**Supplied information:**
— Start —
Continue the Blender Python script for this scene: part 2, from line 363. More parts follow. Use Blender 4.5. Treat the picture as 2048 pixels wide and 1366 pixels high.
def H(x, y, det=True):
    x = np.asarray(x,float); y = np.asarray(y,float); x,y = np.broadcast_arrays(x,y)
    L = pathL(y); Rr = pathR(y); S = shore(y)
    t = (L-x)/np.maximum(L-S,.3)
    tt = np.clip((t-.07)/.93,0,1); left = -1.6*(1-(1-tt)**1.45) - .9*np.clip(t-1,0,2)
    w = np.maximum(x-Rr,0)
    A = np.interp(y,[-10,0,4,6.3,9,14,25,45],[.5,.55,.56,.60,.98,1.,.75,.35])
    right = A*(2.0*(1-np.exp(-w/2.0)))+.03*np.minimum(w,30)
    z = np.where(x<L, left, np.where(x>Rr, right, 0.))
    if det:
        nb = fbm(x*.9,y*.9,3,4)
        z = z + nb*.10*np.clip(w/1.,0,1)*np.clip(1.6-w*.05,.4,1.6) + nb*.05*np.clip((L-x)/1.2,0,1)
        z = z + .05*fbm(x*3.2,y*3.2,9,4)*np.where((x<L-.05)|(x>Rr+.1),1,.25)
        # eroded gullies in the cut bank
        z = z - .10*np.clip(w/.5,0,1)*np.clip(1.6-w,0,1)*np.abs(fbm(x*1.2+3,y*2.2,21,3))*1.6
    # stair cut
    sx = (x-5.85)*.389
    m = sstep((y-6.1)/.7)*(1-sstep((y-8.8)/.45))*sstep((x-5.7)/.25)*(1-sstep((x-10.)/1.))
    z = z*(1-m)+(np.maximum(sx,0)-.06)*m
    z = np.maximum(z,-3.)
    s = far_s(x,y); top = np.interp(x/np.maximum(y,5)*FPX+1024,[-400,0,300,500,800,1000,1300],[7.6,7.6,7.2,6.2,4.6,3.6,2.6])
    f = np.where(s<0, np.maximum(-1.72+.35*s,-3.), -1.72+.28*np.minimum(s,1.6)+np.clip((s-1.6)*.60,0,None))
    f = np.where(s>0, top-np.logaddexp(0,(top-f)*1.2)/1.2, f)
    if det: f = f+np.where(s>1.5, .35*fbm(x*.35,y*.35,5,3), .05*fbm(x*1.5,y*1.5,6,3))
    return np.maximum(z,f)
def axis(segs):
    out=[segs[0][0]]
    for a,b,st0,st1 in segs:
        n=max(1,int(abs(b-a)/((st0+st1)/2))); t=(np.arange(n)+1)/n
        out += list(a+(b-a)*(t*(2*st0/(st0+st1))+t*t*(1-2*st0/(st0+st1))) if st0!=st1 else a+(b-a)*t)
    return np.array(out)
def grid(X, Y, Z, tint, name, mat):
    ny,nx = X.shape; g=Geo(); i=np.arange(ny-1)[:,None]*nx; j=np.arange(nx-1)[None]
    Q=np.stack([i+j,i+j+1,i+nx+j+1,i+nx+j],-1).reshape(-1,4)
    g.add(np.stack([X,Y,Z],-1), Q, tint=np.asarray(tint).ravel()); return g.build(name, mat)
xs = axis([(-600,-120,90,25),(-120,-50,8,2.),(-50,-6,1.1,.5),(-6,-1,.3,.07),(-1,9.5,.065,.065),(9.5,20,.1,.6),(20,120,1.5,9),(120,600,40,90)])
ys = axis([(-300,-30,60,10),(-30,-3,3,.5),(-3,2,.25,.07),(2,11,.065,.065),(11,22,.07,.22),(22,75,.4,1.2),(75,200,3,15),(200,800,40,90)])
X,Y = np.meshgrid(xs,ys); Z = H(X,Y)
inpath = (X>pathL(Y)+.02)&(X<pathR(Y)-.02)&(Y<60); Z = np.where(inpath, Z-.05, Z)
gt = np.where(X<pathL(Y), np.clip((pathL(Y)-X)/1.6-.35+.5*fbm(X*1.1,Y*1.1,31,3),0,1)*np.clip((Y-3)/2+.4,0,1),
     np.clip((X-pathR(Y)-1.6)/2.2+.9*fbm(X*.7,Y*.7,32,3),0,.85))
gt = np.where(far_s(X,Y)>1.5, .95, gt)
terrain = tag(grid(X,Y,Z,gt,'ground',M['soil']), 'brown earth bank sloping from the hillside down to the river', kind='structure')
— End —
**Exercise:** Copy every line exactly. Leave nothing out.

**Exercise output:**
Continue the Blender Python script for this scene: part 2, from line 363. More parts follow. Use Blender 4.5. Treat the picture as 2048 pixels wide and 1366 pixels high.
def H(x, y, det=True):
    x = np.asarray(x,float); y = np.asarray(y,float); x,y = np.broadcast_arrays(x,y)
    L = pathL(y); Rr = pathR(y); S = shore(y)
    t = (L-x)/np.maximum(L-S,.3)
    tt = np.clip((t-.07)/.93,0,1); left = -1.6*(1-(1-tt)**1.45) - .9*np.clip(t-1,0,2)
    w = np.maximum(x-Rr,0)
    A = np.interp(y,[-10,0,4,6.3,9,14,25,45],[.5,.55,.56,.60,.98,1.,.75,.35])
    right = A*(2.0*(1-np.exp(-w/2.0)))+.03*np.minimum(w,30)
    z = np.where(x<L, left, np.where(x>Rr, right, 0.))
    if det:
        nb = fbm(x*.9,y*.9,3,4)
        z = z + nb*.10*np.clip(w/1.,0,1)*np.clip(1.6-w*.05,.4,1.6) + nb*.05*np.clip((L-x)/1.2,0,1)
        z = z + .05*fbm(x*3.2,y*3.2,9,4)*np.where((x<L-.05)|(x>Rr+.1),1,.25)
        # eroded gullies in the cut bank
        z = z - .10*np.clip(w/.5,0,1)*np.clip(1.6-w,0,1)*np.abs(fbm(x*1.2+3,y*2.2,21,3))*1.6
    # stair cut
    sx = (x-5.85)*.389
    m = sstep((y-6.1)/.7)*(1-sstep((y-8.8)/.45))*sstep((x-5.7)/.25)*(1-sstep((x-10.)/1.))
    z = z*(1-m)+(np.maximum(sx,0)-.06)*m
    z = np.maximum(z,-3.)
    s = far_s(x,y); top = np.interp(x/np.maximum(y,5)*FPX+1024,[-400,0,300,500,800,1000,1300],[7.6,7.6,7.2,6.2,4.6,3.6,2.6])
    f = np.where(s<0, np.maximum(-1.72+.35*s,-3.), -1.72+.28*np.minimum(s,1.6)+np.clip((s-1.6)*.60,0,None))
    f = np.where(s>0, top-np.logaddexp(0,(top-f)*1.2)/1.2, f)
    if det: f = f+np.where(s>1.5, .35*fbm(x*.35,y*.35,5,3), .05*fbm(x*1.5,y*1.5,6,3))
    return np.maximum(z,f)
def axis(segs):
    out=[segs[0][0]]
    for a,b,st0,st1 in segs:
        n=max(1,int(abs(b-a)/((st0+st1)/2))); t=(np.arange(n)+1)/n
        out += list(a+(b-a)*(t*(2*st0/(st0+st1))+t*t*(1-2*st0/(st0+st1))) if st0!=st1 else a+(b-a)*t)
    return np.array(out)
def grid(X, Y, Z, tint, name, mat):
    ny,nx = X.shape; g=Geo(); i=np.arange(ny-1)[:,None]*nx; j=np.arange(nx-1)[None]
    Q=np.stack([i+j,i+j+1,i+nx+j+1,i+nx+j],-1).reshape(-1,4)
    g.add(np.stack([X,Y,Z],-1), Q, tint=np.asarray(tint).ravel()); return g.build(name, mat)
xs = axis([(-600,-120,90,25),(-120,-50,8,2.),(-50,-6,1.1,.5),(-6,-1,.3,.07),(-1,9.5,.065,.065),(9.5,20,.1,.6),(20,120,1.5,9),(120,600,40,90)])
ys = axis([(-300,-30,60,10),(-30,-3,3,.5),(-3,2,.25,.07),(2,11,.065,.065),(11,22,.07,.22),(22,75,.4,1.2),(75,200,3,15),(200,800,40,90)])
X,Y = np.meshgrid(xs,ys); Z = H(X,Y)
inpath = (X>pathL(Y)+.02)&(X<pathR(Y)-.02)&(Y<60); Z = np.where(inpath, Z-.05, Z)
gt = np.where(X<pathL(Y), np.clip((pathL(Y)-X)/1.6-.35+.5*fbm(X*1.1,Y*1.1,31,3),0,1)*np.clip((Y-3)/2+.4,0,1),
     np.clip((X-pathR(Y)-1.6)/2.2+.9*fbm(X*.7,Y*.7,32,3),0,.85))
gt = np.where(far_s(X,Y)>1.5, .95, gt)
terrain = tag(grid(X,Y,Z,gt,'ground',M['soil']), 'brown earth bank sloping from the hillside down to the river', kind='structure')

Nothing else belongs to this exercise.